For not every wound bleeds. Some linger quietly in the corners of classrooms, some children tighten their grip on their parents’ hands before entering school. Trauma has a way of enrolling itself in classrooms. It doesn’t need an ID, it doesn’t ask permission, it simply stays despite being uninvited.

We often talk about school shootings and stabbings as isolated incidents, as if violence appears without warning. But tragedies like this rarely arrive unannounced. They quietly seep in before they explode. 

Sometimes they may appear like cries for help dismissed because some people tag it as “kulang sa pansin” or even perceive some as the “quiet weird kid”.

Sometimes they hide behind untreated mental health struggles, even buried beneath family conflicts, social isolation, bullying, or systems stretched too thin to notice a person crying for help.

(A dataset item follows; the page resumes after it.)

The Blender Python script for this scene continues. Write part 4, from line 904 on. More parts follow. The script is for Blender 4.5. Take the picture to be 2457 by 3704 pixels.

Prevention does not begin at the school gate with metal detectors or when games are banned, these are band-aid solutions. It begins much earlier, in guidance offices that are fully staffed instead of overwhelmed. In classrooms where teachers have the time and training to notice when a student is withdrawing. In homes where asking for help is not deemed as a weakness. In institutions that refuse to wait until a young learner becomes tomorrow’s breaking news before deciding they deserve support.

Because intervention delayed, results into regret.

What makes these recent events of violence even more concerning, is not only that they happen, but how often they are only truly “seen” when blood is shed.

Our institutions, especially those meant to protect students, too often operate in reverse. They respond after the damage is done. They convene after the headlines break. By then, it is no longer prevention, it is paperwork written over pain.

And this becomes even more painful in the context of the Philippines’ ongoing learning crisis. Even before violence enters the conversation, many Filipino learners are already struggling with foundational gaps. Low literacy rates, substandard classrooms, shortage in teachers, lack of resources, the list goes on.

But to think that the basic necessities are not met, where exactly is socio-emotional learning in the picture? When survival within the system itself is already a challenge, we are forced to ask whether emotional development is present in classrooms. What most people often overlook is that socio-emotional learning is as important as reading and counting. It is what allows a child to pause between feeling and action. It is what teaches them that anger does not have to become harmful, that sadness does not have to become isolation, that pain does not have to become violence. 

Without teaching this in classrooms, we are not just leaving gaps in education. We are leaving gaps in humanity. 

The first few weeks of school are supposed to leave students with memories and lessons. Instead, many will remember watching parents and teachers reassure them that school is safe while questioning whether those words are promises, or perhaps prayers.

Perhaps the deepest tragedy is not only that violence entered a school.

It is that innocence quietly walked out. 

We cannot allow ourselves to become so accustomed to tragedy that we begin treating it as another unfortunate event. To do so is to deny justice to the students whose lives and aspirations were cut short before they could even truly live.